Work to complete: Copy each line holding the string "Write".

Given data:
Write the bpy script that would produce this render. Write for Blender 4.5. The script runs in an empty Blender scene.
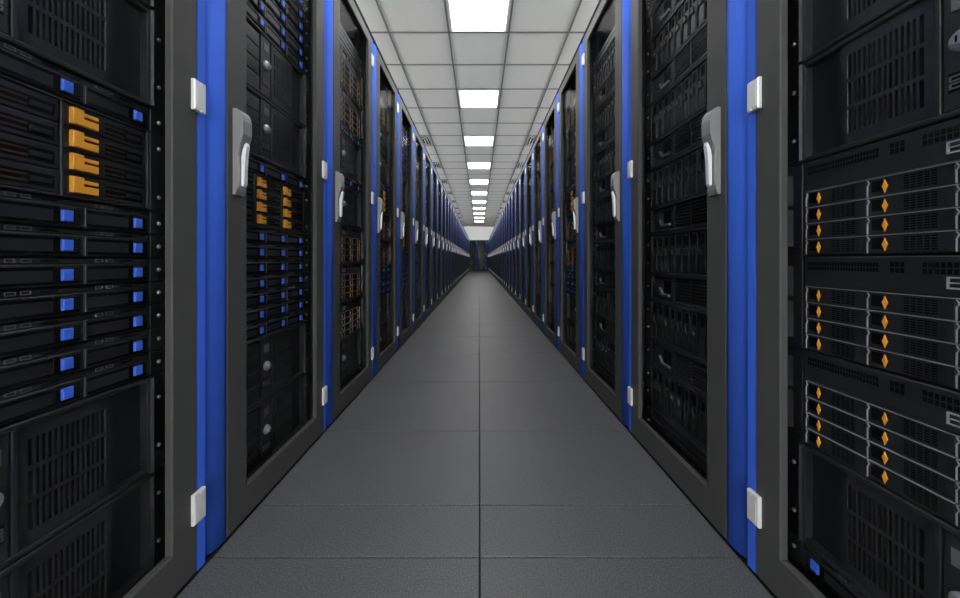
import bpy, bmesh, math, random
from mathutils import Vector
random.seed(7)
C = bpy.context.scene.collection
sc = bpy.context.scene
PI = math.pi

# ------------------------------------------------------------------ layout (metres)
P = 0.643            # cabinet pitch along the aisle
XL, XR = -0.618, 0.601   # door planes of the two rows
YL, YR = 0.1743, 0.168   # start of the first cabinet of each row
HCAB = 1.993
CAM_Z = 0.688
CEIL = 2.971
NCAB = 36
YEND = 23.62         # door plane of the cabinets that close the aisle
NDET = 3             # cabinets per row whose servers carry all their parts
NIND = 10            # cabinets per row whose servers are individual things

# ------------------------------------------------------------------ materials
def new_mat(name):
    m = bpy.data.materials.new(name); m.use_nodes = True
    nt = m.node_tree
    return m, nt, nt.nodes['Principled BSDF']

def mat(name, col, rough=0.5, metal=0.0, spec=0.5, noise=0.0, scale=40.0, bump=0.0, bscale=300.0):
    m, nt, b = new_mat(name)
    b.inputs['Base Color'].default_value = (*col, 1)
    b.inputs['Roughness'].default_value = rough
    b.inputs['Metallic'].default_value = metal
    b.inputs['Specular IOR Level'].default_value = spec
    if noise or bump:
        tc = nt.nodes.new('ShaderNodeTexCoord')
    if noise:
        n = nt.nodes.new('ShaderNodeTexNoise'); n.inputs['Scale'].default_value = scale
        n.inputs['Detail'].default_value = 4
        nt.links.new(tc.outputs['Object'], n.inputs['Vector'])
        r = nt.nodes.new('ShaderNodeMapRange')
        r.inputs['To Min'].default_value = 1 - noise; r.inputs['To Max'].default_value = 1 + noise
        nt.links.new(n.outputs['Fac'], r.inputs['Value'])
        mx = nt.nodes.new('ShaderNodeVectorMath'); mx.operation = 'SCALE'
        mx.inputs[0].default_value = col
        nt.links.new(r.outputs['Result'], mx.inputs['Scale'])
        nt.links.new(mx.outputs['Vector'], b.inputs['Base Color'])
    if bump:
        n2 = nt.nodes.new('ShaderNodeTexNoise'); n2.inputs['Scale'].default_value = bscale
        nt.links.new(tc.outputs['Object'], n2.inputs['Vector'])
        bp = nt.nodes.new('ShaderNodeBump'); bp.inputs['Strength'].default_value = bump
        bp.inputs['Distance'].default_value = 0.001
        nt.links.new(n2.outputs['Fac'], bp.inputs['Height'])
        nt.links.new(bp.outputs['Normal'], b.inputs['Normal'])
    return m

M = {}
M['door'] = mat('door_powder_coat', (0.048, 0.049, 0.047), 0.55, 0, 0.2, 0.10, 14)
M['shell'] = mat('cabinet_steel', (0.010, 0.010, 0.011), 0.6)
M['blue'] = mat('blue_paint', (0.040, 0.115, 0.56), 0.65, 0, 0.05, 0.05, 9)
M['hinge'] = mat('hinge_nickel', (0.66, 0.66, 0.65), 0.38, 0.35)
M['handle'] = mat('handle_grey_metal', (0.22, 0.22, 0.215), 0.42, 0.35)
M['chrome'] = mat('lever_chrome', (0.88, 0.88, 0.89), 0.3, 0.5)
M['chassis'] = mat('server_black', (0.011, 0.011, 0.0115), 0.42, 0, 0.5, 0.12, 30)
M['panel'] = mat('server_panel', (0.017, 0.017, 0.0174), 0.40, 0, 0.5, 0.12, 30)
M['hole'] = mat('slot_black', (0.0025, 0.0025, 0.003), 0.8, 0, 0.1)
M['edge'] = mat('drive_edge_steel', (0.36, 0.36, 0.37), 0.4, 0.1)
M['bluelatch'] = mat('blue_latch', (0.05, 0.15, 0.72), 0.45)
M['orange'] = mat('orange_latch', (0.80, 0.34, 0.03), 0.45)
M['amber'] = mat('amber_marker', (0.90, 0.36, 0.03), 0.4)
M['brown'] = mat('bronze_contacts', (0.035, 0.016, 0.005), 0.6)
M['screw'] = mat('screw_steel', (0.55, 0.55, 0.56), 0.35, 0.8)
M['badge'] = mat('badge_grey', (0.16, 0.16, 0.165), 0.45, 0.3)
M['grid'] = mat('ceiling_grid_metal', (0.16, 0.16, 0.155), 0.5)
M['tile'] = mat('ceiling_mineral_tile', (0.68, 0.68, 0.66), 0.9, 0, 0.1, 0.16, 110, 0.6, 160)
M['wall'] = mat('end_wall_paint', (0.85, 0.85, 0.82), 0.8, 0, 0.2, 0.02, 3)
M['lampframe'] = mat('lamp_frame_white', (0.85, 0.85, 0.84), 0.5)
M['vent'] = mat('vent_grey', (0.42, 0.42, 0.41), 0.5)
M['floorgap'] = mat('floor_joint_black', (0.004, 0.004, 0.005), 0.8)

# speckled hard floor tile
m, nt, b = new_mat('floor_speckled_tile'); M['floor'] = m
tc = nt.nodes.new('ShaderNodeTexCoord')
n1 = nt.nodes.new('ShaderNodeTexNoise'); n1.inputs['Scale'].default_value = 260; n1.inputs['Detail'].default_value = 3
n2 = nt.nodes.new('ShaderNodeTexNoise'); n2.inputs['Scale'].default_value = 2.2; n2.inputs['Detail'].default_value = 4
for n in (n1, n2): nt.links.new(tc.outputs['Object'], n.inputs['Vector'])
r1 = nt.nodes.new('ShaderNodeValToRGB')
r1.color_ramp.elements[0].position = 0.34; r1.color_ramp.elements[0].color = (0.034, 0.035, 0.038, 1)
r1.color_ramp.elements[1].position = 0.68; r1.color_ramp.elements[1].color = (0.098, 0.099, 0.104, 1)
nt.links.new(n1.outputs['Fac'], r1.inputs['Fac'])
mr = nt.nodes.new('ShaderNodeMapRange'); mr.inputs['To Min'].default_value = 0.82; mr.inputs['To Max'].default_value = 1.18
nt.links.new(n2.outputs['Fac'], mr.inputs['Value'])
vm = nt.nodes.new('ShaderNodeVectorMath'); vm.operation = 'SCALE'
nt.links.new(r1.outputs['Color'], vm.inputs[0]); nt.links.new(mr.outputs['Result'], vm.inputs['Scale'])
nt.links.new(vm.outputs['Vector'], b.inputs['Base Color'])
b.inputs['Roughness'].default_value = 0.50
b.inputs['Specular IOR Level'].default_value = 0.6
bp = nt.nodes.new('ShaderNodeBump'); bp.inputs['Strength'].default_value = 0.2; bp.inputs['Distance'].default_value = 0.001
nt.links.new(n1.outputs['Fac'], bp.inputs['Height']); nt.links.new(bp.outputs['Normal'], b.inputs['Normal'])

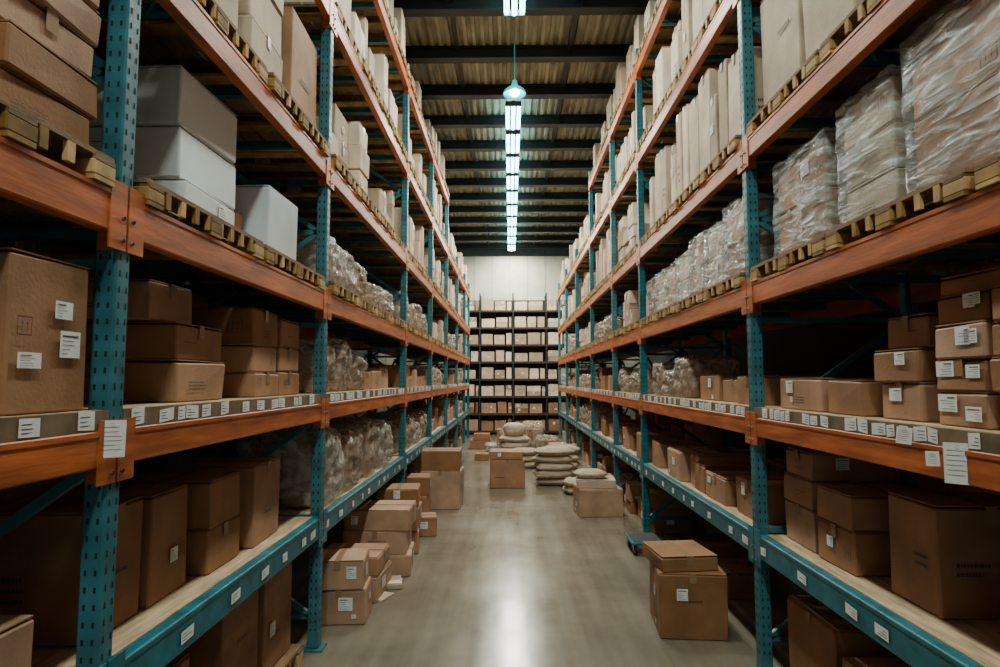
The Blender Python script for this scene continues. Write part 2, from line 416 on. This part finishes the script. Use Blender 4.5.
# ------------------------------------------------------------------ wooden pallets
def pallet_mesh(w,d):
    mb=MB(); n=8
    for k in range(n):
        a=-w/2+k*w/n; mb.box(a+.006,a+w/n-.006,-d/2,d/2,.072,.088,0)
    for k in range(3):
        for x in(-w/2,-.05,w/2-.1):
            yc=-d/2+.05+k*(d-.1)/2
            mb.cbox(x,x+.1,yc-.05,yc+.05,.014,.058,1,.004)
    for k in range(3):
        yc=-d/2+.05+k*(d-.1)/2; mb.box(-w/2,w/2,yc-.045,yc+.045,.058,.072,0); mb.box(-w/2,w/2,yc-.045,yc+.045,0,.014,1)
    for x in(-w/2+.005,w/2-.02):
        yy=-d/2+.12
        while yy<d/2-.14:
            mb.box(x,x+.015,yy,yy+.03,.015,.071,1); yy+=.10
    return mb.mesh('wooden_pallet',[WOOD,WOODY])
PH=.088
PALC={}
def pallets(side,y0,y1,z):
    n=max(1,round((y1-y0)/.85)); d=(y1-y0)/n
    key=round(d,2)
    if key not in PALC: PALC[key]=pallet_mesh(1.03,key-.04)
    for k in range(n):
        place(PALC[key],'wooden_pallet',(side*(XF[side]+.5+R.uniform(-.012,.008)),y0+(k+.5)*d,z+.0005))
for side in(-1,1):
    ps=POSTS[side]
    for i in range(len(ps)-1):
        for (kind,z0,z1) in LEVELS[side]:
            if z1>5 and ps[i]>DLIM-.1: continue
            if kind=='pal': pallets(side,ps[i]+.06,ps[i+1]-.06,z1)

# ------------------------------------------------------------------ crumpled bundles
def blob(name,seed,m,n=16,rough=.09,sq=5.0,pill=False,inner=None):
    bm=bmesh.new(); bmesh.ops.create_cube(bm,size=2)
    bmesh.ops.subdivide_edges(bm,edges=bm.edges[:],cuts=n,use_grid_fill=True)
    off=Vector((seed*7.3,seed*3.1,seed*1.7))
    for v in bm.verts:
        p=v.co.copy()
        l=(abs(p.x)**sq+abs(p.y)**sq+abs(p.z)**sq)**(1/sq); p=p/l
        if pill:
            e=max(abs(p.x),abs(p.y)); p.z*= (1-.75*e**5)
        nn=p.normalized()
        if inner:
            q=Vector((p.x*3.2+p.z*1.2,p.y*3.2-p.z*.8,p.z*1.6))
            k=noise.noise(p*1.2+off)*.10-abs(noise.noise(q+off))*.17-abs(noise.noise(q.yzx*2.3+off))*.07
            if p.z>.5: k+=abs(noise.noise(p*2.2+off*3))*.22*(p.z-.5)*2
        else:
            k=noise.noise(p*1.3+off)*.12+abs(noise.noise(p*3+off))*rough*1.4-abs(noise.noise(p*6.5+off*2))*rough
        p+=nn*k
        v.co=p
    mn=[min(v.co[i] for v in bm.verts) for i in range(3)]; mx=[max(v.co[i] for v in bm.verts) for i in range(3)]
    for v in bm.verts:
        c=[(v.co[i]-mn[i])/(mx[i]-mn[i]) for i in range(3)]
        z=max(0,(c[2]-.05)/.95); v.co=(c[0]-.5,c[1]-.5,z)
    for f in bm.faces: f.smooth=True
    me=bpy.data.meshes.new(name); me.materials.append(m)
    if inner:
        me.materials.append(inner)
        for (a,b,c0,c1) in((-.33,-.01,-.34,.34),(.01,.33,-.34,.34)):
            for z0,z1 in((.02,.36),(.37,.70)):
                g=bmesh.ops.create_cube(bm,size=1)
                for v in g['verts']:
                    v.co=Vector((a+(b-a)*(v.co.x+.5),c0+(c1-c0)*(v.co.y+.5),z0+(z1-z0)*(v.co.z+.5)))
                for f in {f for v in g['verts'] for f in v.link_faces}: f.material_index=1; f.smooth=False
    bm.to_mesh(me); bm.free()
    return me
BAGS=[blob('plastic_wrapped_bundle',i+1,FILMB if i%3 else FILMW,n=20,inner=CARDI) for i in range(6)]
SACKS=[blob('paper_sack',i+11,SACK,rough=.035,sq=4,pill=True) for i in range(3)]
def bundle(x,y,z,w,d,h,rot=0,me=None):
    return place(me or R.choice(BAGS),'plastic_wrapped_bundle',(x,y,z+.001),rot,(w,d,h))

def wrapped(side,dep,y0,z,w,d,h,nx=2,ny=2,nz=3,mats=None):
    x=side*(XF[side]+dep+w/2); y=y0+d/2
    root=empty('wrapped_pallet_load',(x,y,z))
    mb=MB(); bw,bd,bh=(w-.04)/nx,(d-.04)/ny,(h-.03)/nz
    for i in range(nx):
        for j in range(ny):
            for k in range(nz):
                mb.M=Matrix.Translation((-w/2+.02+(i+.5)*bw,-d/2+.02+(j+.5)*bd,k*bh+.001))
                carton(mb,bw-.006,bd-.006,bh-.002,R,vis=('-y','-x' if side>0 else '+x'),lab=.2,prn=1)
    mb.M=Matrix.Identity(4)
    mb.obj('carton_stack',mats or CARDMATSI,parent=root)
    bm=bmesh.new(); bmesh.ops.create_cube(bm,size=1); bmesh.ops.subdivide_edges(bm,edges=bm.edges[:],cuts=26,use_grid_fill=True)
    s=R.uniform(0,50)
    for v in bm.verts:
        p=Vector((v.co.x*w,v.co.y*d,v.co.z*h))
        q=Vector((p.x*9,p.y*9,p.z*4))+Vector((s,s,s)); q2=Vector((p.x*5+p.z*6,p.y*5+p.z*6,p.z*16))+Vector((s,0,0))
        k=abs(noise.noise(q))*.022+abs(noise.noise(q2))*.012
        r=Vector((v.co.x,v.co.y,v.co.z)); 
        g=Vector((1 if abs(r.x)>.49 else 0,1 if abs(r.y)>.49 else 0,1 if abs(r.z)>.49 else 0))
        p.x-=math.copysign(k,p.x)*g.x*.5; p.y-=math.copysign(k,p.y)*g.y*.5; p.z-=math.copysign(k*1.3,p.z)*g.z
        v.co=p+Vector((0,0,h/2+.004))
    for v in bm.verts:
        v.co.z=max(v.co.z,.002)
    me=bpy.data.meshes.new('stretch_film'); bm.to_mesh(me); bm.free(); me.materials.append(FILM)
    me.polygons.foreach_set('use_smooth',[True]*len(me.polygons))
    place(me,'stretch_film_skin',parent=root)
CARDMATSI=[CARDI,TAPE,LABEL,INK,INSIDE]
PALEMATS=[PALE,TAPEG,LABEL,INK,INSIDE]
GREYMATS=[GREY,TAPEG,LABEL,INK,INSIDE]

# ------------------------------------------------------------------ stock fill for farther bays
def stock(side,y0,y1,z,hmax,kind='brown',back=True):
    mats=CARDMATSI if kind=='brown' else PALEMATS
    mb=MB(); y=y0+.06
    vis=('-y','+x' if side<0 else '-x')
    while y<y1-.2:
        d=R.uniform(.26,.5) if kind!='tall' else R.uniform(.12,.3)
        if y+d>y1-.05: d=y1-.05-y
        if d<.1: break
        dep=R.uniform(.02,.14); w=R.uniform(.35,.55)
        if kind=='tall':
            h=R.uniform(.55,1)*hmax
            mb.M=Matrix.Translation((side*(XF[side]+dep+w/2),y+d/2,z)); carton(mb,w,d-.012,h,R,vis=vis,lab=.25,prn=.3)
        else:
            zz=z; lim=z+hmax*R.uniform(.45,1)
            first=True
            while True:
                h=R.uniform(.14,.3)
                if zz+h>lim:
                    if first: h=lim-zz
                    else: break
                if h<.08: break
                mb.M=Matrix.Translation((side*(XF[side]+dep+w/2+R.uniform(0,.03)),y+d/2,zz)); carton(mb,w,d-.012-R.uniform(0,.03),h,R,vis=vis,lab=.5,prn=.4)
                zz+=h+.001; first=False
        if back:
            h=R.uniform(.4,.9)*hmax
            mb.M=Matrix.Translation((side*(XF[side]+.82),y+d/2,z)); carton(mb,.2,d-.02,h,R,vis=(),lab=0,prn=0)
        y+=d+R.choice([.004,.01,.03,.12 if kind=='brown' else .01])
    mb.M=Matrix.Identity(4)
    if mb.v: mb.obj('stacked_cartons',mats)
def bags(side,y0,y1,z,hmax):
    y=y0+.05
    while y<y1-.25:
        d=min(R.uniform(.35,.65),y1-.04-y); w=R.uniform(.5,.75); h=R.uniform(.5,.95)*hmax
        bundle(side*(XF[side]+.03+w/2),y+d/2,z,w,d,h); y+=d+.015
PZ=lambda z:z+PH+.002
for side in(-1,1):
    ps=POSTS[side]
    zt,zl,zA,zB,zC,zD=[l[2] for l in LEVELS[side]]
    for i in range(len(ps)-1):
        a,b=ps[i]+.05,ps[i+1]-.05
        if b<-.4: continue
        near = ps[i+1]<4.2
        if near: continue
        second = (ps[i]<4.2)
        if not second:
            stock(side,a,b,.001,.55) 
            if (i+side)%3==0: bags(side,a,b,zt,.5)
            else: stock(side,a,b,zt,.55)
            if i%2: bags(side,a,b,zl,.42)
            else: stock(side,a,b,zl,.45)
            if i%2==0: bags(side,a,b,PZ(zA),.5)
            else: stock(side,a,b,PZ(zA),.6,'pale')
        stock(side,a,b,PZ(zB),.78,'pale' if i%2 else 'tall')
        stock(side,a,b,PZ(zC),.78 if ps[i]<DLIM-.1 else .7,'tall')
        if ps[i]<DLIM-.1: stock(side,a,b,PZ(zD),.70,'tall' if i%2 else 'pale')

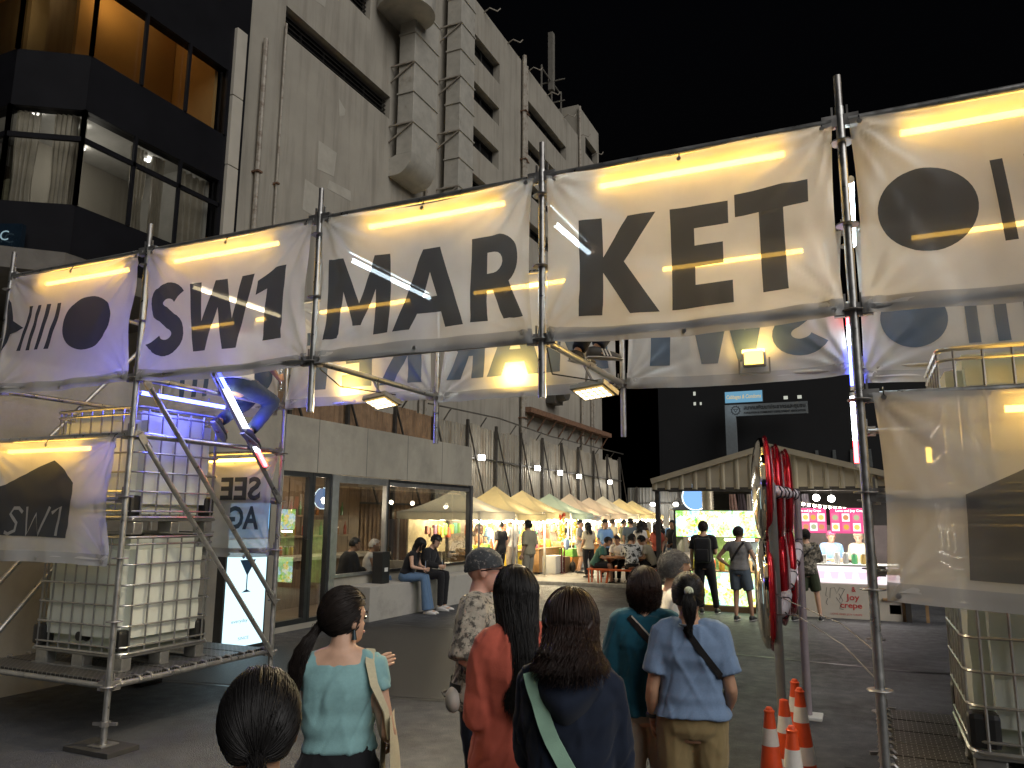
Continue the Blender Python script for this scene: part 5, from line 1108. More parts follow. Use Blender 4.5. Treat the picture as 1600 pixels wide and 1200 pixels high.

Solution below:
Write the bpy script that would produce this render. Write for Blender 4.5. The script runs in an empty Blender scene.
The Blender Python script for this scene continues. Write part 2, from line 416 on. This part finishes the script. Use Blender 4.5.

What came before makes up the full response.